Já o roteiro o apresenta da seguinte maneira:
“Sequência 2 – Táxi – Dia
Faz calor, o rosto do homem (AFONSO) está suando, ele saca um lenço, enquanto olha para fora, a cidade que não vemos.
O táxi pára e ele pergunta ao motorista, que também não vemos.
AFONSO
Não é caro? É um bom hotel?
MOTORISTA (OFF)
É limpinho e decente sem ser caro.
Sequência 3 – Recepção hotel – Dia
É um hotel modesto, típico de viajantes de comércio do interior.
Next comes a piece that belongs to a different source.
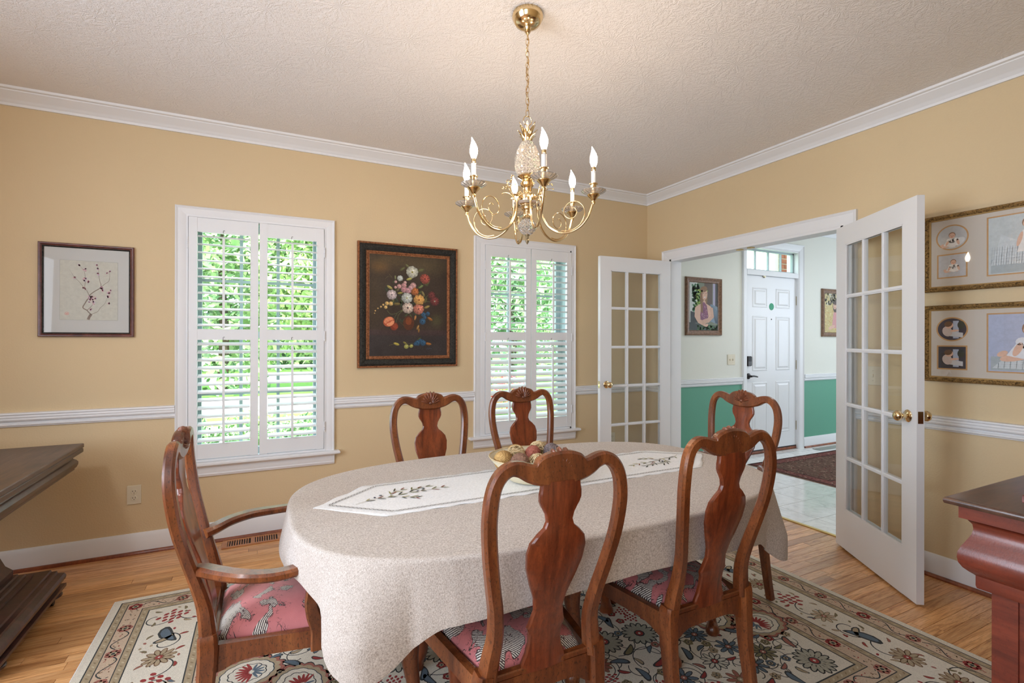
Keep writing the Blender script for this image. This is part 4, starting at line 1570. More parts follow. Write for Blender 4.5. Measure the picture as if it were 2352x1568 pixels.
def make_chair(name, label, arms=False):
    root = empty(name)
    K = 1.09 if arms else 1.0        # the armchairs are a little wider
    # back frame: one bent ribbon of wood from seat to seat over the crest
    half = [(.160, .450, .046, .044), (.150, .515, .043, .040), (.143, .570, .039, .036), (.150, .640, .036, .033), (.165, .712, .035, .031), (.180, .790, .035, .030),
            (.188, .860, .035, .030), (.188, .912, .035, .029), (.180, .958, .034, .028), (.162, .988, .034, .028), (.137, 1.002, .034, .028), (.112, .999, .038, .027),
            (.090, .989, .044, .027), (.073, .984, .050, .028), (.060, .985, .064, .028), (.045, .988, .076, .028), (.025, .990, .083, .028), (0, .991, .086, .028)]
    h2_ = catmull(half, 4)
    full = [(-x, z, w, d) for x, z, w, d in h2_] + [(x, z, w, d) for x, z, w, d in reversed(h2_[:-1])]
    pts = [(x * K, lean_s(z), z) for x, z, w, d in full]
    MB().sweep(pts, [(w, d) for x, z, w, d in full]).build('back_frame', 'chair_wood', root, smooth=38)
    # splat
    out = [(.452, .067), (.475, .065), (.500, .054), (.528, .048), (.556, .049), (.572, .056), (.584, .051), (.620, .042), (.655, .048), (.700, .066), (.745, .081), (.785, .085),
           (.812, .078), (.832, .060), (.846, .043), (.862, .037), (.880, .041), (.896, .050), (.903, .055), (.915, .060), (.932, .060), (.945, .057), (.962, .056)]
    zs = sorted(set([round(.452 + .51 * i / 60, 4) for i in range(61)] + [z for z, _ in out]))
    mb = MB()
    th = .0075
    ks = (-1, -.93, -.5, 0, .5, .93, 1)
    vs = []
    for z in zs:
        w = interp(out, z); y0 = lean_s(z) - .002
        for k in ks:
            o_ = th * (.55 if abs(k) == 1 else 1)
            vs.append((w * k * K, y0 + o_ - .006 * (1 - k * k), z))
        for k in reversed(ks):
            o_ = th * (.55 if abs(k) == 1 else 1)
            vs.append((w * k * K, y0 - o_ - .006 * (1 - k * k), z))
    q = len(ks) * 2
    fs = []
    for i in range(len(zs) - 1):
        for j in range(q):
            a, b = i * q + j, i * q + (j + 1) % q
            fs.append((a, b, b + q, a + q))
    fs += [tuple(range(q - 1, -1, -1)), tuple(range((len(zs) - 1) * q, len(zs) * q))]
    mb.add(vs, fs)
    mb.build('splat', 'splat_wood', root, smooth=35)
    # carved shell
    mb = MB()
    zc = .973; yc = lean_s(1.0)
    for k in range(9):
        a = math.radians(16 + 148 * k / 8)
        L = .060 if k in (3, 4, 5) else (.056 if k in (2, 6) else .052)
        m_ = (L * .56 * math.cos(a), 0, L * .56 * math.sin(a) * 1.0)
        rot = Matrix.Rotation(-(a - PI / 2), 4, 'Y').to_3x3()
        mb.ball((m_[0], yc + .004, zc + .006 + m_[2]), .0075, .019, L * .5, 8, 6, rot)
    mb.ball((0, yc + .008, zc + .008), .012, .014, .010, 8, 5)
    mb.build('shell_carving', 'shell_wood', root, smooth=60)
    # legs
    for sx in (-1, 1):
        lp = [(.163, 0, .034, .036), (.165, .12, .036, .036), (.167, .28, .040, .042), (.168, .38, .045, .048), (.168, .455, .048, .050), (.164, .480, .046, .046)]
        lp = catmull(lp, 4)
        MB().sweep([(sx * x * K, lean_s(z) if z > .02 else lean(0), z) for x, z, w, d in lp], [(w, d) for x, z, w, d in lp], ch=.22).build('leg', 'chair_wood', root, smooth=35)
        x, y = sx * .222 * K, .415
        path = [(0, 0, .44), (.004, .004, .40), (.016, .016, .35), (.014, .014, .28), (.002, .002, .19), (-.004, -.004, .10), (.002, .002, .05), (.014, .014, .022), (.016, .016, .004), (.016, .016, 0)]
        pp = catmull([(x + sx * a, y + b, z) for a, b, z in path], 4)
        rr = [v_[0] for v_ in catmull([(.026,), (.030,), (.034,), (.027,), (.019,), (.015,), (.018,), (.029,), (.028,), (.022,)], 4)]
        MB().tube(pp, rr, 12).build('leg', 'chair_wood', root, smooth=50)
    # seat rails
    def rail(p0, p1, arch, thick=.022):
        P0, P1 = Vector(p0), Vector(p1)
        d = (P1 - P0); Ln = d.length; d.normalize(); nn = Vector((-d.y, d.x))
        bot = []
        K_ = 16
        for i in range(K_ + 1):
            t = i / K_
            e = min(t, 1 - t)
            zb = .372 + arch * (1 - math.exp(-(e / .12) ** 2)) if arch else .39
            bot.append((t, zb))
        vs = []
        for t, zb in bot:
            p = P0 + d * Ln * t
            for s_ in (-.5, .5):
                r_ = p + nn * thick * s_
                vs += [(r_.x, r_.y, zb), (r_.x, r_.y, .452)]
        fs = []
        for i in range(K_):
            a = i * 4
            fs += [(a, a + 1, a + 5, a + 4), (a + 2, a + 6, a + 7, a + 3), (a + 1, a + 3, a + 7, a + 5), (a, a + 4, a + 6, a + 2)]
        fs += [(0, 2, 3, 1), (K_ * 4, K_ * 4 + 1, K_ * 4 + 3, K_ * 4 + 2)]
        return vs, fs
    mb = MB()
    for p0, p1, ar in (((-.150 * K, 0), (.150 * K, 0), .030), ((.163 * K, .012), (.228 * K, .43), .030), ((-.163 * K, .012), (-.228 * K, .43), .030), ((-.215 * K, .428), (.215 * K, .428), .030)):
        mb.add(*rail(p0, p1, ar))
    mb.box(-.150 * K, .150 * K, -.012, .010, .452, .468, .003)
    mb.build('seat_frame', 'chair_wood', root, smooth=30)
    # drop-in seat
    nu, nv = 22, 22
    vs = []; fs = []
    def hwid(v): return (.140 + (.215 - .140) * min(1, v * 1.0)) * K
    for lay in (0, 1):
        for j in range(nv + 1):
            v = j / nv
            y = .020 + .405 * v
            for i in range(nu + 1):
                u = -1 + 2 * i / nu
                cr = 1 - .10 * max(0, abs(u) - .6) / .4
                x = u * hwid(v) * (1 - .03 * (abs(2 * v - 1) ** 6))
                if lay == 0:
                    z = .462 + .046 * (1 - abs(u) ** 3.2) ** .8 * (1 - abs(2 * v - 1) ** 3.6) ** .8
                    if i in (0, nu) or j in (0, nv): z = .452
                else: z = .440
                vs.append((x, y, z))
    w_ = nu + 1; off = w_ * (nv + 1)
    for j in range(nv):
        for i in range(nu):
            a = j * w_ + i
            fs.append((a, a + 1, a + w_ + 1, a + w_))
            fs.append((off + a, off + a + w_, off + a + w_ + 1, off + a + 1))
    bd = [i for i in range(w_)] + [j * w_ + nu for j in range(1, nv + 1)] + [nv * w_ + i for i in range(nu - 1, -1, -1)] + [j * w_ for j in range(nv - 1, 0, -1)]
    for a, b in zip(bd, bd[1:] + bd[:1]): fs.append((a, off + a, off + b, b))
    MB().add(vs, fs).build('seat', 'brocade', root, smooth=60)
    if arms:
        for sx in (-1, 1):
            ap = catmull([(.150, -.040, .655, .040, .030), (.172, -.012, .660, .044, .030), (.222, .030, .664, .046, .028), (.270, .092, .663, .046, .026), (.290, .160, .660, .044, .025), (.286, .228, .662, .042, .024), (.268, .290, .668, .044, .025), (.252, .335, .664, .046, .028), (.246, .358, .650, .040, .026)], 5)
            MB().sweep([(sx * p[0], p[1], p[2]) for p in ap], [(p[3], p[4]) for p in ap], up=(0, 0, 1), ch=.34).build('arm', 'chair_wood', root, smooth=38)
            sp = catmull([(.254, .300, .650, .036, .030), (.262, .275, .610, .036, .030), (.262, .262, .560, .036, .030), (.252, .268, .510, .040, .030), (.243, .285, .465, .050, .028), (.241, .290, .425, .058, .026), (.241, .290, .400, .058, .026)], 5)
            MB().sweep([(sx * p[0], p[1], p[2]) for p in sp], [(p[3], p[4]) for p in sp], up=(1, 0, 0), ch=.2).build('arm_support', 'chair_wood', root, smooth=38)
    return root
GRP = 'queen anne chairs around the dining table'
side = make_chair('dining_chair', '')
armc = make_chair('dining_armchair', '', True)
def place(proto, first, x, y, rz, label):
    o = proto if first else copy_tree(proto)
    o.location = (x, y, .0095)
    o.rotation_euler = (0, 0, rz)
    tag(o, label, 'chair', GRP)
place(side, True, -2.702, -2.632, 0.0, 'carved wooden dining chair in front of the table, its back hiding the bowl')
place(side, False, -2.066, -2.604, 0.0, 'carved wooden dining chair in front of the table, nearer the open glass door')
place(side, False, -2.592, -1.375, PI, 'carved wooden dining chair behind the table, below the flower painting')
place(side, False, -2.036, -1.335, PI, 'carved wooden dining chair behind the table, in front of the second window')
place(armc, True, -3.495, -1.965, -PI / 2, 'carved armchair with rose brocade seat at the table end by the first window')
place(armc, False, -1.135, -1.925, PI / 2, 'carved armchair at the table end by the foyer doorway')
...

AFONSO preenche a ficha, enquanto o RECEPCIONISTA, um simpático interiorano, olha de perto o que ele escreve, sem disfarçar.
RECEPCIONISTA (ADMIRADO)
O senhor parece estrangeiro.”
No filme, foram necessárias três sequências para apresentar o Afonso, o que havia se passado com ele e onde estava no momento. Você pode ser assistí-lo neste link:
Como eu disse, são gêneros artísticos diferentes, que exigem uma linguagem, artifícios e truques diversos para comunicar o mesmo conteúdo. Pense nisso na próxima vez que for assistir a um filme transformado de um livro…
Notinhas
1 – O conto está no livro “Quando fui morto em Cuba”.
2 – O filme foi premiado em vários festivais, nacionais e internacionais, como melhor filme, direção, ator e fotografia.